Written task: Determine how many lines in the data below contain "scene" and write only that number.

******

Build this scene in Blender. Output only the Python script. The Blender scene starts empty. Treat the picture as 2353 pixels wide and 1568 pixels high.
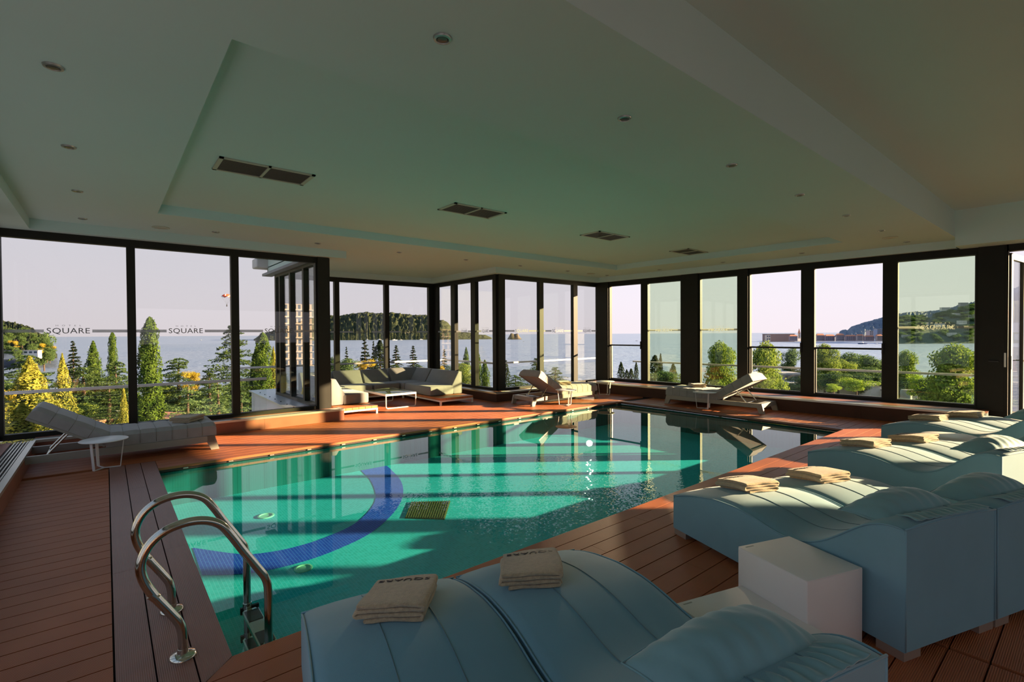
import bpy, bmesh, math, random
import numpy as np
from mathutils import Vector, Matrix
random.seed(7); RNG = np.random.default_rng(7)
C = bpy.context.scene.collection
SC = bpy.context.scene
# ------------------------------------------------------------------ camera
FPX, HC = 1132.3, 1.55
_az, _pt, _rl = 0.88106, -0.01412, 0.005525
_fh = Vector((math.cos(_az), math.sin(_az), 0)); _rt = Vector((math.sin(_az), -math.cos(_az), 0)); _up = Vector((0, 0, 1))
CF = _fh*math.cos(_pt) + _up*math.sin(_pt); _U = _up*math.cos(_pt) - _fh*math.sin(_pt)
CR = _rt*math.cos(_rl) - _U*math.sin(_rl); CU = _U*math.cos(_rl) + _rt*math.sin(_rl)
cam = bpy.data.objects.new('camera', bpy.data.cameras.new('camera')); C.objects.link(cam)
cam.data.sensor_width = 36; cam.data.lens = FPX/2353*36
cam.data.clip_start = 0.05; cam.data.clip_end = 60000
m = Matrix((CR, CU, -CF)).transposed().to_4x4(); m.translation = (0, 0, HC); cam.matrix_world = m
SC.camera = cam
# ------------------------------------------------------------------ light
w = bpy.data.worlds.new('world'); SC.world = w; w.use_nodes = True
nt = w.node_tree; nt.nodes.clear()
o_ = nt.nodes.new('ShaderNodeOutputWorld'); bg = nt.nodes.new('ShaderNodeBackground'); tc = nt.nodes.new('ShaderNodeTexCoord')
sx = nt.nodes.new('ShaderNodeSeparateXYZ'); cr = nt.nodes.new('ShaderNodeValToRGB')
nt.links.new(tc.outputs['Generated'], sx.inputs[0]); nt.links.new(sx.outputs['Z'], cr.inputs[0])
nt.links.new(cr.outputs[0], bg.inputs[0]); nt.links.new(bg.outputs[0], o_.inputs[0])
e = cr.color_ramp.elements
e[0].position = 0.0; e[0].color = (.86, .77, .82, 1); e[1].position = 1.0; e[1].color = (.30, .45, .75, 1)
for p_, c_ in ((.06, (.86, .79, .86, 1)), (.2, (.80, .78, .88, 1)), (.45, (.55, .65, .86, 1))):
    q_ = e.new(p_); q_.color = c_
bg.inputs[1].default_value = .87
SUN_AZ, SUN_EL = math.radians(-37.9), math.radians(12.1)
sd = bpy.data.lights.new('sun', 'SUN'); sd.energy = 26.0; sd.color = (1, .70, .40); sd.angle = math.radians(.55)
so = bpy.data.objects.new('sun', sd); C.objects.link(so)
sdir = Vector((math.cos(SUN_EL)*math.cos(SUN_AZ), math.cos(SUN_EL)*math.sin(SUN_AZ), math.sin(SUN_EL)))
so.rotation_euler = sdir.to_track_quat('Z', 'Y').to_euler(); so.location = (30, -25, 12)
# the low sun mirrored by the glazing beyond the pool's far corner comes back into the room as a narrow beam
pd = bpy.data.lights.new('glazing_sun_glint', 'SPOT'); pd.energy = 30000; pd.color = (1, .70, .42)
pd.spot_size = math.radians(2.9); pd.spot_blend = .15; pd.shadow_soft_size = .48
po = bpy.data.objects.new('glazing_sun_glint', pd); C.objects.link(po)
_ga = math.radians(41.0); _gd = Vector((math.cos(SUN_EL)*math.cos(_ga), math.cos(SUN_EL)*math.sin(_ga), math.sin(SUN_EL)))
po.location = Vector((9.2, 9.2, 1.65)) + _gd*75; po.rotation_euler = _gd.to_track_quat('Z', 'Y').to_euler()
SC.view_settings.view_transform = 'Standard'; SC.view_settings.look = 'None'
SC.view_settings.gamma = 1; SC.view_settings.use_curve_mapping = False; SC.view_settings.exposure = 0.36
SC.cycles.max_bounces = 10; SC.cycles.transparent_max_bounces = 24; SC.cycles.diffuse_bounces = 5; SC.cycles.glossy_bounces = 5
SC.cycles.sample_clamp_indirect = 4.0; SC.cycles.caustics_reflective = False; SC.cycles.caustics_refractive = False

# ------------------------------------------------------------------ helpers
def ray(px, py):
    return CF + CR*((px-1176.5)/FPX) - CU*((py-784)/FPX)
def G(px, py, z=0.0):
    d = ray(px, py); t = (z-HC)/d.z; return Vector((0, 0, HC)) + d*t
def D(px, py, dep):
    return Vector((0, 0, HC)) + ray(px, py)*dep
def tag(o, label=None, cat=None, group=None, kind=None):
    if label: o['label'] = label
    if cat: o['category'] = cat
    if group: o['group'] = group
    if kind: o['kind'] = kind
    return o
def empty(name, loc=(0, 0, 0), rz=0.0, label=None, cat=None, group=None, kind=None):
    o = bpy.data.objects.new(name, None); C.objects.link(o); o.location = loc; o.rotation_euler = (0, 0, rz)
    o.empty_display_size = .1
    return tag(o, label, cat, group, kind)
def link(name, me, mat, parent=None):
    if mat is not None and not me.materials: me.materials.append(mat)
    o = bpy.data.objects.new(name, me); C.objects.link(o)
    if parent is not None: o.parent = parent
    return o
def copy_tree(o, parent=None):
    c = o.copy(); C.objects.link(c); c.parent = parent
    for ch in list(o.children): copy_tree(ch, c)
    return c
class MB:
    def __init__(s): s.v = []; s.f = []
    def add(s, vs, fs):
        n = len(s.v); s.v += [tuple(v) for v in vs]; s.f += [tuple(i+n for i in f) for f in fs]; return s
    def box(s, x0, y0, z0, x1, y1, z1):
        return s.prism([(x0, y0), (x1, y0), (x1, y1), (x0, y1)], z0, z1)
    def prism(s, poly, z0, z1):
        n = len(poly)
        a = sum(poly[i][0]*poly[(i+1) % n][1]-poly[(i+1) % n][0]*poly[i][1] for i in range(n))
        if a < 0: poly = poly[::-1]
        vs = [(x, y, z0) for x, y in poly] + [(x, y, z1) for x, y in poly]
        fs = [tuple(range(n))[::-1], tuple(range(n, 2*n))] + [(i, (i+1) % n, n+(i+1) % n, n+i) for i in range(n)]
        return s.add(vs, fs)
    def xprism(s, poly, y0, y1):
        """poly in (x,z), extruded along y"""
        n = len(poly)
        a = sum(poly[i][0]*poly[(i+1) % n][1]-poly[(i+1) % n][0]*poly[i][1] for i in range(n))
        if a < 0: poly = poly[::-1]
        vs = [(x, y0, z) for x, z in poly] + [(x, y1, z) for x, z in poly]
        fs = [tuple(range(n)), tuple(range(n, 2*n))[::-1]] + [(i, n+i, n+(i+1) % n, (i+1) % n) for i in range(n)]
        return s.add(vs, fs)
    def bar(s, a, b, wx, wz):
        a = Vector(a); b = Vector(b); d = (b-a).normalized()
        u = d.cross(Vector((0, 0, 1)));
        if u.length < 1e-3: u = Vector((1, 0, 0))
        u.normalize(); v = d.cross(u).normalized()
        vs = []
        for p in (a, b):
            for i, j in ((-1, -1), (1, -1), (1, 1), (-1, 1)): vs.append(p+u*i*wx/2+v*j*wz/2)
        return s.add(vs, [(0, 1, 2, 3), (7, 6, 5, 4), (0, 4, 5, 1), (1, 5, 6, 2), (2, 6, 7, 3), (3, 7, 4, 0)])
    def tube(s, pts, r, n=10, closed=False):
        pts = [Vector(p) for p in pts]; m = len(pts); rs = r if hasattr(r, '__len__') else [r]*m
        vs = []; prev = None
        for i, p in enumerate(pts):
            if closed: d = pts[(i+1) % m]-pts[i-1]
            else: d = pts[min(i+1, m-1)]-pts[max(i-1, 0)]
            d.normalize()
            if prev is None:
                u = d.cross(Vector((0, 0, 1)))
                if u.length < 1e-3: u = d.cross(Vector((0, 1, 0)))
            else: u = prev - d*prev.dot(d)
            u.normalize(); prev = u; v = d.cross(u)
            for k in range(n):
                t = 2*math.pi*k/n; vs.append(p+(u*math.cos(t)+v*math.sin(t))*rs[i])
        fs = []
        for i in range(m if closed else m-1):
            j = (i+1) % m
            for k in range(n): fs.append((i*n+k, j*n+k, j*n+(k+1) % n, i*n+(k+1) % n))
        if not closed: fs += [tuple(range(n)), tuple(range((m-1)*n, m*n))[::-1]]
        return s.add(vs, fs)
    def lathe(s, prof, n=24, c=(0, 0, 0)):
        vs = []; m = len(prof)
        for r, z in prof:
            for k in range(n):
                t = 2*math.pi*k/n; vs.append((c[0]+r*math.cos(t), c[1]+r*math.sin(t), c[2]+z))
        fs = [(i*n+k, i*n+(k+1) % n, (i+1)*n+(k+1) % n, (i+1)*n+k) for i in range(m-1) for k in range(n)]
        fs += [tuple(range(n))[::-1], tuple(range((m-1)*n, m*n))]
        return s.add(vs, fs)
    def grid(s, P):
        """P[i][j] points"""
        a, b = len(P), len(P[0])
        return s.add([p for r in P for p in r], [(i*b+j, (i+1)*b+j, (i+1)*b+j+1, i*b+j+1) for i in range(a-1) for j in range(b-1)])
    def build(s, name, mat, parent=None, smooth=False, fixn=False):
        me = bpy.data.meshes.new(name); me.from_pydata(s.v, [], s.f)
        if fixn:
            bm = bmesh.new(); bm.from_mesh(me); bmesh.ops.remove_doubles(bm, verts=bm.verts, dist=1e-5)
            bmesh.ops.recalc_face_normals(bm, faces=bm.faces); bm.to_mesh(me); bm.free()
        if smooth:
            me.polygons.foreach_set('use_smooth', [True]*len(me.polygons))
            if smooth == 'auto': me.set_sharp_from_angle(angle=math.radians(40))
        me.update()
        return link(name, me, mat, parent)
def rbox(name, x0, y0, z0, x1, y1, z1, r, mat, parent=None, seg=3):
    bm = bmesh.new(); bmesh.ops.create_cube(bm, size=1)
    for v in bm.verts:
        v.co = ((x0+x1)/2+v.co.x*(x1-x0), (y0+y1)/2+v.co.y*(y1-y0), (z0+z1)/2+v.co.z*(z1-z0))
    bmesh.ops.bevel(bm, geom=bm.edges[:], offset=r, segments=seg, affect='EDGES', profile=.5)
    me = bpy.data.meshes.new(name); bm.to_mesh(me); bm.free()
    me.polygons.foreach_set('use_smooth', [True]*len(me.polygons)); me.set_sharp_from_angle(angle=math.radians(50))
    return link(name, me, mat, parent)
def rprism(name, poly, y0, y1, r, mat, parent=None):
    """poly (x,z) extruded along y, edges rounded"""
    b = MB().xprism(poly, y0, y1); me = bpy.data.meshes.new(name); me.from_pydata(b.v, [], b.f)
    bm = bmesh.new(); bm.from_mesh(me); bmesh.ops.recalc_face_normals(bm, faces=bm.faces)
    bmesh.ops.bevel(bm, geom=bm.edges[:], offset=r, segments=3, affect='EDGES', profile=.5)
    bm.to_mesh(me); bm.free(); me.polygons.foreach_set('use_smooth', [True]*len(me.polygons)); me.set_sharp_from_angle(angle=math.radians(50))
    return link(name, me, mat, parent)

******

Solved exercise: 3